Os autores bíblicos, inspirados pelo Espírito Santo, consignaram por escrito a experiência fundamental da salvação e revelação de Deus, que começa no Antigo Testamento e termina no Novo Testamento. “Deus, que inspirou os livros de um e de outro Testamento e é seu autor, sabiamente dispôs que o Novo estivesse escondido no Velho e o Velho se tornasse claro no Novo” (DV 16). A Bíblia é inspirada, não inventada. Ela contém as etapas da história da salvação de Deus até seu cume, o mistério pascal de Cristo, com o envio do Espírito Santo. Os primeiros cristãos reconheceram nos livros sagrados o essencial de sua experiência de Deus em Cristo e os canonizaram, tornando-os a norma para a vida da Igreja e do cristão. A Igreja crê que a Bíblia transmite a verdade para nossa salvação, a Palavra que Deus nos dirigiu, instruindo-nos sobre o seu mistério e comunicando-nos a graça de poder participar dele. Neste sentido, a Bíblia não erra, mas transmite a verdade mais preciosa para o ser humano: sua vocação à comunhão com Deus em Cristo.
A leitura orante da Bíblia
Há vários métodos de estudo da Bíblia. Alguns privilegiam os autores sagrados e seus contextos; outros, os leitores, e há, ainda, os que se dedicam ao significado que o texto vai adquirindo ao longo da história da Igreja. Como a Bíblia nasceu dentro de uma tradição, só pode ser verdadeiramente compreendida dentro dessa tradição. Seu sentido só emerge quando é lida “na Igreja”. Ora, se ela nasceu dentro da tradição dos primeiros seguidores de Jesus, é neste contexto que necessita ser lida e assimilada. A referência para uma leitura correta da Bíblia se encontra, portanto, no Magistério da Igreja, os bispos com o Papa, nos estudos bíblicos feitos pelos teólogos e na vida do povo que faz hoje a experiência daquela revelação fundamental de Deus em Jesus Cristo. Só sabemos que nossa vida cristã é verdadeira se estiver de acordo com o que a Bíblia afirma. Evidentemente, o que ela afirma vai sendo atualizado ao longo da história, num processo contínuo de interpretação, que leva em consideração os problemas atuais da humanidade e dialoga com as ciências modernas.

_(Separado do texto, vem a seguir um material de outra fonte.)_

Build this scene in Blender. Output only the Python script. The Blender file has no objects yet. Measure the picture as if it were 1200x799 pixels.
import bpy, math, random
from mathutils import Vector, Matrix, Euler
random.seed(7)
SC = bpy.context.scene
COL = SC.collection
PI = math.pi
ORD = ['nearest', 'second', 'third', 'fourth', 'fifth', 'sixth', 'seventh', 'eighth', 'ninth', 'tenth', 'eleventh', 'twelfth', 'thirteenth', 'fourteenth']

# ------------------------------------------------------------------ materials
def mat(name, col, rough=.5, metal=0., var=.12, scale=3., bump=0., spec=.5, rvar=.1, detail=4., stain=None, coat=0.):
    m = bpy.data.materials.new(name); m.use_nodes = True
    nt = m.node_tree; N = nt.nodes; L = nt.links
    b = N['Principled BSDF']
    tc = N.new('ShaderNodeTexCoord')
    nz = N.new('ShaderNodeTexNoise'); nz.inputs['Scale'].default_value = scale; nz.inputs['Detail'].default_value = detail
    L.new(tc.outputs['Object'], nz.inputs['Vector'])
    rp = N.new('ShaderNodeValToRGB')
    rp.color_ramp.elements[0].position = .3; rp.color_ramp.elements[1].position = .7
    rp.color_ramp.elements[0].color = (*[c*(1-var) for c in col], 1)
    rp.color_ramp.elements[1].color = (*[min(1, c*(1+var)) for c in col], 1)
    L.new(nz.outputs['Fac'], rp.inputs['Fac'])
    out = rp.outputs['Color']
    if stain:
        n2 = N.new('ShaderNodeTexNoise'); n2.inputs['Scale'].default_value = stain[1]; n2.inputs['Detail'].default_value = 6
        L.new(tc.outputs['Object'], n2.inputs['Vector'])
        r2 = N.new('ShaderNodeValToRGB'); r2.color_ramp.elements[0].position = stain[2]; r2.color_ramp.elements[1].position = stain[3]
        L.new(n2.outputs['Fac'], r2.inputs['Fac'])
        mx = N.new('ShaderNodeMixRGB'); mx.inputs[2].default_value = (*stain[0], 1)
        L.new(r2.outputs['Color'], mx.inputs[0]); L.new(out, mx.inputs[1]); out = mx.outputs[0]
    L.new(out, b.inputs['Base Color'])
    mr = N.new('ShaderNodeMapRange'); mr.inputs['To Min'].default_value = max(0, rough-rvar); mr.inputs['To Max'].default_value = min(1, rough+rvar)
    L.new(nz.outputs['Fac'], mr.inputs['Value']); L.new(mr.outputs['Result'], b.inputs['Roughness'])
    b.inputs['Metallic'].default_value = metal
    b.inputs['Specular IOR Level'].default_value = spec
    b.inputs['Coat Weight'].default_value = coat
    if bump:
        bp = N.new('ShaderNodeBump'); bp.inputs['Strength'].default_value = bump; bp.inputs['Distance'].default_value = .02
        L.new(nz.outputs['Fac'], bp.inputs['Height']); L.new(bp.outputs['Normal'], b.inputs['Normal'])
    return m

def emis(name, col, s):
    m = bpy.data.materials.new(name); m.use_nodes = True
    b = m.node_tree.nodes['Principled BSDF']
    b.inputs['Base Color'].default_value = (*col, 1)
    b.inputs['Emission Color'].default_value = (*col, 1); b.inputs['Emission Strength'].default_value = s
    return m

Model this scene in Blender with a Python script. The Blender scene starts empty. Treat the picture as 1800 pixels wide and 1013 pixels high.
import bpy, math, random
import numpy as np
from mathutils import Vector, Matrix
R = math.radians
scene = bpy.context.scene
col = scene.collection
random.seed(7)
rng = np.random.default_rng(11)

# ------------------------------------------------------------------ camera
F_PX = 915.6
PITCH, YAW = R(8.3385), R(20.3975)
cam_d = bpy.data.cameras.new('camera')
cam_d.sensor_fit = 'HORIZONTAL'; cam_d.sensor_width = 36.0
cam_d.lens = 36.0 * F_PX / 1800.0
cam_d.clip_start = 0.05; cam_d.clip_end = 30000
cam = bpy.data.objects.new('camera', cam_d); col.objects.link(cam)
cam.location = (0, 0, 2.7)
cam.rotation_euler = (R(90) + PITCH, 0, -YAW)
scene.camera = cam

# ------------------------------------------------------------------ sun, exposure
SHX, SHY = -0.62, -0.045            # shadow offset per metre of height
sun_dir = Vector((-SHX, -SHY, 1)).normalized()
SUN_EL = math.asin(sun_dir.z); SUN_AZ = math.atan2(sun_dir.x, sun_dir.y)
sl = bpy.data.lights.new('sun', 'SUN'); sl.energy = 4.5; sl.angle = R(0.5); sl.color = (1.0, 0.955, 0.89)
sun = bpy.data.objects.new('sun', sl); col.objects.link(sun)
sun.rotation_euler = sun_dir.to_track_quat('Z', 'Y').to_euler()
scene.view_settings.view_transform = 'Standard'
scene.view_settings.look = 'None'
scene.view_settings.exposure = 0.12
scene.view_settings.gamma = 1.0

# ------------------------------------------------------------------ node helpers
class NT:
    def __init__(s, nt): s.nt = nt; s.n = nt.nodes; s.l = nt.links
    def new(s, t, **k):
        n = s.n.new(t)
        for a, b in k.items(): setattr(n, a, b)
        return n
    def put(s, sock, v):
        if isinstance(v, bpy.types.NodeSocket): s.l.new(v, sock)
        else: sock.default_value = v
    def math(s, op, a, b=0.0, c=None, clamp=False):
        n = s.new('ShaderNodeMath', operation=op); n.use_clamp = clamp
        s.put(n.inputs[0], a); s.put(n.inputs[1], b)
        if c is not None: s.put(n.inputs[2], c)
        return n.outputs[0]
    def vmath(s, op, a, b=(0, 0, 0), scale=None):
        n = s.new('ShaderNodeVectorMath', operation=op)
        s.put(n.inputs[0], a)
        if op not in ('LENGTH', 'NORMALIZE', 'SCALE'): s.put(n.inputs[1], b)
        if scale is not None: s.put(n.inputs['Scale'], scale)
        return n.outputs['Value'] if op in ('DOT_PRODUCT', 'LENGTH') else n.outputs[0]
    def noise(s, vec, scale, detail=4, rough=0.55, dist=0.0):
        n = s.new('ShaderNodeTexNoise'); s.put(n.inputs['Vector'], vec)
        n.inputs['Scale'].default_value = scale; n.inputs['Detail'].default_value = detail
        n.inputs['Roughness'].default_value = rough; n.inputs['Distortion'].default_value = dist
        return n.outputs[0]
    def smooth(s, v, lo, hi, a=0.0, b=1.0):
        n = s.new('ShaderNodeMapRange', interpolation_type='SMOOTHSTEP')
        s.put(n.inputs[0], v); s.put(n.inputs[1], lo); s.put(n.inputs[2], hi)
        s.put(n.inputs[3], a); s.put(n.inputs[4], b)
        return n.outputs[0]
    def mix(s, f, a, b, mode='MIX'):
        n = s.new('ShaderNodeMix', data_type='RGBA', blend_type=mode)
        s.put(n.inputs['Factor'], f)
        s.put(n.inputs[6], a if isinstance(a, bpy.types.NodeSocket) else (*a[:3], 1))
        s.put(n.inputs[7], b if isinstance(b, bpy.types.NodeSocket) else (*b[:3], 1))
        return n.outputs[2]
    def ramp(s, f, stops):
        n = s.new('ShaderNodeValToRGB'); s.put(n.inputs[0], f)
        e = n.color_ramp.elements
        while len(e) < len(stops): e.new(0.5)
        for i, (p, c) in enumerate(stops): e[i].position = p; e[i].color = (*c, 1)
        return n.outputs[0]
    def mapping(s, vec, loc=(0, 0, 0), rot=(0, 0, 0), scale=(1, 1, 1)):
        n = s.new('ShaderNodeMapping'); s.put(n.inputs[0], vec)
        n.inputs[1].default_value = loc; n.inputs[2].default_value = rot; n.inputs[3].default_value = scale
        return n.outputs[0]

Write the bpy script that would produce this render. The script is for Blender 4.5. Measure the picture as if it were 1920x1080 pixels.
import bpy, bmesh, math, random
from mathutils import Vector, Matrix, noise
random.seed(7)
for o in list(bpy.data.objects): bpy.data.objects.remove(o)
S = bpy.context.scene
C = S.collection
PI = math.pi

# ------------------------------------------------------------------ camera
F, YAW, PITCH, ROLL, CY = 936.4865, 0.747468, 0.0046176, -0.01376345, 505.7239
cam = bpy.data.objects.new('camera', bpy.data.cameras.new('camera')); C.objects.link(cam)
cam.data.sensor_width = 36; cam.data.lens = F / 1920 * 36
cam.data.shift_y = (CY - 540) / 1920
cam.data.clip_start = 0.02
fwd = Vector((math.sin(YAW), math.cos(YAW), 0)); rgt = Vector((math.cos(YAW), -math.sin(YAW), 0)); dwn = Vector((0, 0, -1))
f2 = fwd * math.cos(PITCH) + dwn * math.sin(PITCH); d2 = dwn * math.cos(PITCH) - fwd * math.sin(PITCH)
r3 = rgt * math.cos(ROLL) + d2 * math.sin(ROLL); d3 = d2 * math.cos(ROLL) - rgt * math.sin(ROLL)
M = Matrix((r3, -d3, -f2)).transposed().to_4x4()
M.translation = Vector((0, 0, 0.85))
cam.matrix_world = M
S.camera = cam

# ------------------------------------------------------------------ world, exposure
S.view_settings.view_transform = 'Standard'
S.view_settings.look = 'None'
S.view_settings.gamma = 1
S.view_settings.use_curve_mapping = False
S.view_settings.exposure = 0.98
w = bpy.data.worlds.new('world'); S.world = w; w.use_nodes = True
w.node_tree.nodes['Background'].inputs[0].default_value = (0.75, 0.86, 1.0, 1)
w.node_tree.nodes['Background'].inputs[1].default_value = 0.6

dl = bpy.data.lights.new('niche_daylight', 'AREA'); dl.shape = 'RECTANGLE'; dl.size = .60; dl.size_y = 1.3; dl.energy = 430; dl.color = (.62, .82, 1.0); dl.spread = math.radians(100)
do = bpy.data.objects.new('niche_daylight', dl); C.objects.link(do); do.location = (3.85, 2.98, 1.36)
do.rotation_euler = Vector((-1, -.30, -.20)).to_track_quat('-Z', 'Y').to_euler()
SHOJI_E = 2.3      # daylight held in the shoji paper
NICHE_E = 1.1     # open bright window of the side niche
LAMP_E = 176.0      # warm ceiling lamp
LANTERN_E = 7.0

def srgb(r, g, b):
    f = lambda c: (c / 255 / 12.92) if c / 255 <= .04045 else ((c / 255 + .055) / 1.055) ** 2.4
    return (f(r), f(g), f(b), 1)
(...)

Do ponto de vista da reflexão pessoal, a leitura orante se mostra um excelente método de leitura da Bíblia. Nele, o cristão, inspirado pelo Espírito Santo, que também inspirou a Bíblia, mesmo sem a ter estudado a fundo, pode chegar ao essencial de sua mensagem e fazer uma profunda experiência de Jesus Cristo. O Espírito conduz o orante ao mistério que está por trás das Palavras, ou seja, ao próprio mistério de Deus que se comunica em verdade egraça fazendo-nos participar de sua vida divina. O texto quer comunicar uma realidade que vai além dele mesmo: a salvação de Jesus Cristo. A Palavra de Deus quer nos introduzir no próprio mistério de Deus revelado em seu Filho. Mas o orante não descarta a interpretação que a Igreja faz da Bíblia. Só na Igreja sua oração da Bíblia ganha consistência e profundidade. E o fruto mais saboroso da leitura orante é a transformação da própria vida, que o Espírito configura sempre mais a Cristo, levando o cristão a assumir a tarefa da construção do Reino de Deus, feito de amor, paz, justiça e fraternidade.